Begin at the first line below and copy each line exactly, ending with the line where "COL = sc.collection" appears.

────────────────────

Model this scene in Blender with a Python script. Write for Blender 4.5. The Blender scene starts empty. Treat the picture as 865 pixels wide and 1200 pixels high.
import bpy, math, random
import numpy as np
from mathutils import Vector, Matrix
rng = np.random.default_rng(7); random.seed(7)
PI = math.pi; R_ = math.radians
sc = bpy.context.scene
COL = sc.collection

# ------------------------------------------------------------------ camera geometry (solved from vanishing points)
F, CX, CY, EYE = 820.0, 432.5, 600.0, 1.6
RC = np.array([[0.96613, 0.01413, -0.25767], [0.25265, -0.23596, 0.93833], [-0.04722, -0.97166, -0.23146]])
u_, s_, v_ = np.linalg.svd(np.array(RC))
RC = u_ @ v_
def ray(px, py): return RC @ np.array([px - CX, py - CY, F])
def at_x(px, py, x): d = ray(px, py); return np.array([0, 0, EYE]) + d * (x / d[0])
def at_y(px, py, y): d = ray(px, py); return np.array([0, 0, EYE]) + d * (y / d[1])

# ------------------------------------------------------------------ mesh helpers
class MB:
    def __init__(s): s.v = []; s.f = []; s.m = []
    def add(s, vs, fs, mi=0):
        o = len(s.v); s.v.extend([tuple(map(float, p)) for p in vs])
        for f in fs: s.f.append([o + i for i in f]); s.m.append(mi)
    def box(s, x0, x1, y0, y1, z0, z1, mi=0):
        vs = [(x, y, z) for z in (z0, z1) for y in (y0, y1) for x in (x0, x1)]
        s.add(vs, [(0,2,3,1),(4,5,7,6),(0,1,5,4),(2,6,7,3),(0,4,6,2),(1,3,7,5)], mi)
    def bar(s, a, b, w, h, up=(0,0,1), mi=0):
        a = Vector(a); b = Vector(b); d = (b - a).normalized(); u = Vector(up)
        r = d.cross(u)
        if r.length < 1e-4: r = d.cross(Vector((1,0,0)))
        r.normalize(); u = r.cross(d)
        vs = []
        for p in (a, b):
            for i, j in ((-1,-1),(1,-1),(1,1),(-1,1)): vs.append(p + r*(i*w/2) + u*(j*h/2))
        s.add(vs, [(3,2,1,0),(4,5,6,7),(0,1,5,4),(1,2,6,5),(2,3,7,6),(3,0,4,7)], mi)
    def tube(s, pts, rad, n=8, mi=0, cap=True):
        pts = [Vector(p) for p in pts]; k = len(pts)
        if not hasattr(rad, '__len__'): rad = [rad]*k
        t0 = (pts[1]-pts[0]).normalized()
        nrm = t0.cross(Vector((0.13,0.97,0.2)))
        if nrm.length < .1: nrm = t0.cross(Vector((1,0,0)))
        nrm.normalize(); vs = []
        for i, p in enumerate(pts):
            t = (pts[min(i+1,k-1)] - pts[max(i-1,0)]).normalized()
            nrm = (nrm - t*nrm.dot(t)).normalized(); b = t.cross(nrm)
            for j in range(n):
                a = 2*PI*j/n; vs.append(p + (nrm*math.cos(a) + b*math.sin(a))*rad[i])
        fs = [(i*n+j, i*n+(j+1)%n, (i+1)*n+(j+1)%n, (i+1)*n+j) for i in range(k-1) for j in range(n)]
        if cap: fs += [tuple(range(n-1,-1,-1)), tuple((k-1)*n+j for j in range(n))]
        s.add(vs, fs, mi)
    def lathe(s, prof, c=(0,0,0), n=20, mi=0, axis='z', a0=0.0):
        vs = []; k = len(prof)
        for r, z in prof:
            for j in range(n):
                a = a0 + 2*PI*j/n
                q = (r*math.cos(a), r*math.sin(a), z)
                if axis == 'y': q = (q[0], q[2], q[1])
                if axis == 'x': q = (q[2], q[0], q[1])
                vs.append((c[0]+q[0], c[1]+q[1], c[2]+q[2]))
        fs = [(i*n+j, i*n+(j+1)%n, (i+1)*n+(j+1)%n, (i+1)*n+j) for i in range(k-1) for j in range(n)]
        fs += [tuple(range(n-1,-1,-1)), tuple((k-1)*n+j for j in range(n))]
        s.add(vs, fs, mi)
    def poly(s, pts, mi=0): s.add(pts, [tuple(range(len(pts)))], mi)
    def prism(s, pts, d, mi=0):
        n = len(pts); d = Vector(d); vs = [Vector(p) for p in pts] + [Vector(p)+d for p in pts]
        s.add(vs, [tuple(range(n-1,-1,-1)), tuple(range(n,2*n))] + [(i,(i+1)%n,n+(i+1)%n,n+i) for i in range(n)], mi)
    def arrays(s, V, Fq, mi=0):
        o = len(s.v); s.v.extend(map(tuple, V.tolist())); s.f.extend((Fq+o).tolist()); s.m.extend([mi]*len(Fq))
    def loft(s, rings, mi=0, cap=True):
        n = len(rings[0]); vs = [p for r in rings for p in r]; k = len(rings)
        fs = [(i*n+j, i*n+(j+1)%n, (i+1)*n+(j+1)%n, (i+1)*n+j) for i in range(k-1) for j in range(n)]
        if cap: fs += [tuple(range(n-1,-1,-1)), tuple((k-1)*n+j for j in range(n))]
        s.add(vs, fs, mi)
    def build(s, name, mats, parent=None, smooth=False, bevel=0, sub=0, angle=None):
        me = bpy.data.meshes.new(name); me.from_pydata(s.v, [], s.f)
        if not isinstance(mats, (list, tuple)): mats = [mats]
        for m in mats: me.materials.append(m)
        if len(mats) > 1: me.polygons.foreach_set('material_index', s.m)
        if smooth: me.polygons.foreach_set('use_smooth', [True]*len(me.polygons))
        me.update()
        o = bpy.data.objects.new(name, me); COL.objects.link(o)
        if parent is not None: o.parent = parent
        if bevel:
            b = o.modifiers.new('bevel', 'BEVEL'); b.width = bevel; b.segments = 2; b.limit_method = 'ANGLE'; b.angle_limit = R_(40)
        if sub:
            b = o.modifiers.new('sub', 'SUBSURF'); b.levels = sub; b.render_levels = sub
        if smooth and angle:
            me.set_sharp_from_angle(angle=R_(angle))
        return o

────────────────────

● **ANSWER BELOW**:
Model this scene in Blender with a Python script. Write for Blender 4.5. The Blender scene starts empty. Treat the picture as 865 pixels wide and 1200 pixels high.
import bpy, math, random
import numpy as np
from mathutils import Vector, Matrix
rng = np.random.default_rng(7); random.seed(7)
PI = math.pi; R_ = math.radians
sc = bpy.context.scene
COL = sc.collection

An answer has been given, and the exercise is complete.